Tragédias, aliás, parecem ser um elemento inerente à narrativa de Gilead. Mas como é um homem religioso, John Ames não a descreve em tom melodramático ou ressentido. Antes de conhecer a mãe de seu filho, uma mulher muitas décadas mais jovem do que ele, o pastor foi casado com uma amiga de infância. Louise, a primeira esposa, morre no parto, assim como o bebê, deixando Ames só. Como enxerga na fatalidade uma espécie de desígnio divino, o personagem não vê outra opção a não ser aceitar o infortúnio e prosseguir vivendo.
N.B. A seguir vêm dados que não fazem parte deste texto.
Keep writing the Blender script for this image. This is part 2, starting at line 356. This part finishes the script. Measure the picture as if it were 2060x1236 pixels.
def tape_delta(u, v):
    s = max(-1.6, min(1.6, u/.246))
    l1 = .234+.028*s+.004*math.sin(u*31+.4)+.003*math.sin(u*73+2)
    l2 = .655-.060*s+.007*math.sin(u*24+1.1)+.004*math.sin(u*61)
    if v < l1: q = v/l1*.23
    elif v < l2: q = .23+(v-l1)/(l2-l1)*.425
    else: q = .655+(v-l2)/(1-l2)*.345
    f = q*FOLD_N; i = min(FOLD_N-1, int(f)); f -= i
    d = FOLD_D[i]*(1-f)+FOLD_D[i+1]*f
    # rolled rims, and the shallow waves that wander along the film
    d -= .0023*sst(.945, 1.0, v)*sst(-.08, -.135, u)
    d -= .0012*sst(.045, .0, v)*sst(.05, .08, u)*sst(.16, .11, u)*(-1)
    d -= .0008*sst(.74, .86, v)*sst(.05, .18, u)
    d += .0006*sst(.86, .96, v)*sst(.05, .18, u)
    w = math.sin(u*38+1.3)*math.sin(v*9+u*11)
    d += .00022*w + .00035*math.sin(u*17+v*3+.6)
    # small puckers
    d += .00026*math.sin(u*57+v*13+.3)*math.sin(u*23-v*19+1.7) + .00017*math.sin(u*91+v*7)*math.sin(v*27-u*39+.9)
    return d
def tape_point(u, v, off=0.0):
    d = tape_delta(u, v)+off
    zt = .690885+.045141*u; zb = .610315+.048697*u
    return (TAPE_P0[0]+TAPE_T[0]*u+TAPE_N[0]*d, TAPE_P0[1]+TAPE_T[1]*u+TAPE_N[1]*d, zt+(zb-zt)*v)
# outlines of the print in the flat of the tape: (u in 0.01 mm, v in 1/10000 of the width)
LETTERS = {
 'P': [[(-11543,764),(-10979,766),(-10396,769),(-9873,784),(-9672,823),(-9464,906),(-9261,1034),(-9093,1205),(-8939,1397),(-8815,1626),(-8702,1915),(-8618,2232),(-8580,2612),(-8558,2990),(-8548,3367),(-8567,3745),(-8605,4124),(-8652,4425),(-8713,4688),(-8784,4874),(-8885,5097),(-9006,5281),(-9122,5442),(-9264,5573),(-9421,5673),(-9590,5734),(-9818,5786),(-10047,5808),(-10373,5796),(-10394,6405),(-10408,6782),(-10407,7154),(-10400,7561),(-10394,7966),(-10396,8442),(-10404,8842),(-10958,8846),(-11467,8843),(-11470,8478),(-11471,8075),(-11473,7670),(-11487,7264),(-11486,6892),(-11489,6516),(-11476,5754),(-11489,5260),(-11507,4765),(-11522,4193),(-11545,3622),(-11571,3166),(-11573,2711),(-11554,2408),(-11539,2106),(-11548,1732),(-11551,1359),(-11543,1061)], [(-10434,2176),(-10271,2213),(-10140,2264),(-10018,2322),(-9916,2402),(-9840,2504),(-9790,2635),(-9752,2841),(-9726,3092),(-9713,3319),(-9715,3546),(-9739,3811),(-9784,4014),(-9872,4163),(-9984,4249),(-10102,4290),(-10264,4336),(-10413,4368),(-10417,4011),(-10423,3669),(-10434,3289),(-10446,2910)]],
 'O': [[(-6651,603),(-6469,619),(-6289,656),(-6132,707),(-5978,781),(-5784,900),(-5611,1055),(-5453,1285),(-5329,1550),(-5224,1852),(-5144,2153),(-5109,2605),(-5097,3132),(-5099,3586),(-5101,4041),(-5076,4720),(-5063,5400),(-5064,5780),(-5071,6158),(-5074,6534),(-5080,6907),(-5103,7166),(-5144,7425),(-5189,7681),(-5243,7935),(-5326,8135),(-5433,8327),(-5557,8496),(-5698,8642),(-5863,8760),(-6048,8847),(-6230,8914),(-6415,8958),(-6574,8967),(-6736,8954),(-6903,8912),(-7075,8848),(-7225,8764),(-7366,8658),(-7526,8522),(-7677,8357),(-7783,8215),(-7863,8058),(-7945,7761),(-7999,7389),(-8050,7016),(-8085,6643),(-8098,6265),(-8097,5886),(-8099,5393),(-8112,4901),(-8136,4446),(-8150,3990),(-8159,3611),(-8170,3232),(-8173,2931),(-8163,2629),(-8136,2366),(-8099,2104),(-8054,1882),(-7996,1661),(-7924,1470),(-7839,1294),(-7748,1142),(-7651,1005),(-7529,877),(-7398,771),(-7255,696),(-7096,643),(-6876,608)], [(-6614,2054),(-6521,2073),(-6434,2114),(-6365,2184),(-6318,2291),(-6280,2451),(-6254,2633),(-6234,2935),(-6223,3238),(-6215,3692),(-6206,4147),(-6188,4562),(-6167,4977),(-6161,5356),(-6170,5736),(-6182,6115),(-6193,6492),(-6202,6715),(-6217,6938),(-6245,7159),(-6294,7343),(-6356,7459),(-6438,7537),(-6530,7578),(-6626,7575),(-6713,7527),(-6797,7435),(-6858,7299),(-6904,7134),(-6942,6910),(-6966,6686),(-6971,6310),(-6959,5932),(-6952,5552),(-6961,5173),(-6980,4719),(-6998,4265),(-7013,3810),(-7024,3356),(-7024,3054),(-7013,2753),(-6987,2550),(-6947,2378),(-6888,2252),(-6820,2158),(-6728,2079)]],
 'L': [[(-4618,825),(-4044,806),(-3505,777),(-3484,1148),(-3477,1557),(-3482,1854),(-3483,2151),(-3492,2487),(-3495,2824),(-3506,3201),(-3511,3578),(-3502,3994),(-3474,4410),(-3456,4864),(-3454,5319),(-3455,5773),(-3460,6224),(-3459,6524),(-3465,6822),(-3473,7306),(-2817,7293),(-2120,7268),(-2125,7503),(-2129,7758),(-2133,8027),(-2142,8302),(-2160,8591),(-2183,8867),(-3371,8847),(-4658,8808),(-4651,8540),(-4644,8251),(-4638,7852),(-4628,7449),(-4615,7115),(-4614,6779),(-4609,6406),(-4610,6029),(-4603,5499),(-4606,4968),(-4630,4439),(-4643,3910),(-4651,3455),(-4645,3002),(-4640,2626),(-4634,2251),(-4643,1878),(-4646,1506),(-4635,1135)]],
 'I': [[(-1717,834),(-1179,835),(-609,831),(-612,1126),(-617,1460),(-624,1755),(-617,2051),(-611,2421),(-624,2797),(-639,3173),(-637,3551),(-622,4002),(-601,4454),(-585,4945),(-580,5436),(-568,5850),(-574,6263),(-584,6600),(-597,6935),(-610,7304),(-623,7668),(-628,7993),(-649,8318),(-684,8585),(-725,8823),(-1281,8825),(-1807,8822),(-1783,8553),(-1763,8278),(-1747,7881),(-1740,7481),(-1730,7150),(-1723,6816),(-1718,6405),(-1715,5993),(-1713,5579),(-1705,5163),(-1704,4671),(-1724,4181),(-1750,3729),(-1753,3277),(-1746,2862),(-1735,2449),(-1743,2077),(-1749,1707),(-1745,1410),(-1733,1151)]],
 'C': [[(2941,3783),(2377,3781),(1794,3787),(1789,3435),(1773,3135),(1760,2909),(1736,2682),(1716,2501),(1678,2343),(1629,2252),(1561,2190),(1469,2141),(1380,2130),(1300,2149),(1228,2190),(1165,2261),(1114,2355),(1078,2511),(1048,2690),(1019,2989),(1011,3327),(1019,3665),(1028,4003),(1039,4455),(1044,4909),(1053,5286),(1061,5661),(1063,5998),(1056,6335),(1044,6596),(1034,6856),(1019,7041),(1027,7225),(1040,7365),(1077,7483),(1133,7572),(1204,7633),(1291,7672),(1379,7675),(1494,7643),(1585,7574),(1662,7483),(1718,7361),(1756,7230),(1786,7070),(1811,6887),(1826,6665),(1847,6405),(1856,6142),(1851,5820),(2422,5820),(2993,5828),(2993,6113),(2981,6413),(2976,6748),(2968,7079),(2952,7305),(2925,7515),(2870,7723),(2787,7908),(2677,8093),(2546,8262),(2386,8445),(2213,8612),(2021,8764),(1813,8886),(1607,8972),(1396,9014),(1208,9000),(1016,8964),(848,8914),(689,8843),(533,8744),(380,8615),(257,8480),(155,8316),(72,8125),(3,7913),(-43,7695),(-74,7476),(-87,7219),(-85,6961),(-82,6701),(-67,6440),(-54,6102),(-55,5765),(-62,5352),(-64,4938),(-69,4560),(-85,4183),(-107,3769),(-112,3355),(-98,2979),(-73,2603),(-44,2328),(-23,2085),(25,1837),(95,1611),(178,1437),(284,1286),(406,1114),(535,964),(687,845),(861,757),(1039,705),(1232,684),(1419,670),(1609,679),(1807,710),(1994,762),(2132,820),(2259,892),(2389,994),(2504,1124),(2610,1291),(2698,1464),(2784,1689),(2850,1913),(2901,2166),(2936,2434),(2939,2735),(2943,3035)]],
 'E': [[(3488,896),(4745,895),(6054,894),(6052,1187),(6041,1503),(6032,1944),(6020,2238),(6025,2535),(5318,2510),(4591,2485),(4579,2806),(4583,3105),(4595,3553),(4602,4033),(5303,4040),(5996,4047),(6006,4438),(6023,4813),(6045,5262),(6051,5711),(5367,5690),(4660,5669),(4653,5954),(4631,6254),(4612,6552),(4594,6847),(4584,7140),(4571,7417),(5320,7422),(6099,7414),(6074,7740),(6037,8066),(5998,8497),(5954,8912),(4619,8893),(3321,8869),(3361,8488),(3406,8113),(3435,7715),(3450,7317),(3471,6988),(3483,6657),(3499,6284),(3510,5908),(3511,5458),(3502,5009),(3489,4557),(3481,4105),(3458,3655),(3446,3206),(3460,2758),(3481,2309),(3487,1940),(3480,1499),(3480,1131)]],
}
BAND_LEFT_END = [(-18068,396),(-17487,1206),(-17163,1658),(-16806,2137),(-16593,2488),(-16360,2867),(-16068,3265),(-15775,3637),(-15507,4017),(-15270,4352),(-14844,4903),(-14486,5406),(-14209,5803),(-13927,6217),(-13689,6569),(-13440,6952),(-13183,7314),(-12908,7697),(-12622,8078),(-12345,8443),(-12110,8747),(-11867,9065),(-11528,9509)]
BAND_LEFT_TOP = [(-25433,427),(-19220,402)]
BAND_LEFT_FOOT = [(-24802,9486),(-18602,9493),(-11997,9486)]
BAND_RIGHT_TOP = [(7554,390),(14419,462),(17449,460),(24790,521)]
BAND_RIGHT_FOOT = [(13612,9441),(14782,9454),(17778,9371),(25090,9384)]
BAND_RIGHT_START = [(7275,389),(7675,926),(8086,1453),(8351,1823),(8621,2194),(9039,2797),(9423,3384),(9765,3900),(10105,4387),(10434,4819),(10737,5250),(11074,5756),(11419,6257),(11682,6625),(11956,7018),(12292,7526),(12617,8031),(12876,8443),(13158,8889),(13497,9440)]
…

Entrega-se de corpo e alma à pregação, esquecendo-se de si mesmo e conformando-se com o destino solitário que lhe parece ser reservado. Tem mais de 60 anos quando uma jovem mulher senta-se no fundo da igreja durante um sermão e rouba-lhe a atenção, como nenhuma outra mulher havia feito. Em pouco tempo está casado e o impensável acontece: Deus o abençoa com um filho, que não terá tempo de ver crescer, mas que ama com ternura quase desesperada.

Há algo de impressionante na forma como Marilynne Robinson escreve. Não se trata apenas de fazê-lo muito bem — o que se comprova a cada página do romance. O mais impressionante é perceber como a autora consegue investigar e dissecar tanto a porção humana e terrena de Ames — revelada pelo temor da morte iminente ou pelo ciúme que sente de um homem mais jovem que se aproxima de sua família — quanto a dimensão religiosa do personagem.

Ao longo da carta, Ames discorre sobre a natureza de seu ofício, sobre o desafio de encontrar no coração e, sobretudo, na razão, forças para guiar espiritualmente pessoas que nele enxergam mais do que um ser humano, mas um guia para suas vidas. De uma certa forma, ele espera que sua carta-testamento assim funcione para seu filho.

Professora do renomado curso para escritores da Universidade de Iowa, um dos mais importantes nos EUA, Marilynne parece ter esperado duas décadas, diante às quais dedicou-se à pesquisa das raízes protestantes do Meio-Oeste americano, para legar à posteridade algo definitivo. Conseguiu. Gilead é uma obra-prima.

Gilead
Marilynne Robinson
Nova Fronteira
299 págs.
Marilynne Robinson
Nasceu em Sandpoint (EUA), em 1947. Além de Gilead, é autora de Housekeeping, The death of Adam: Essays on modern thought, Mother country e Puritans and prigs.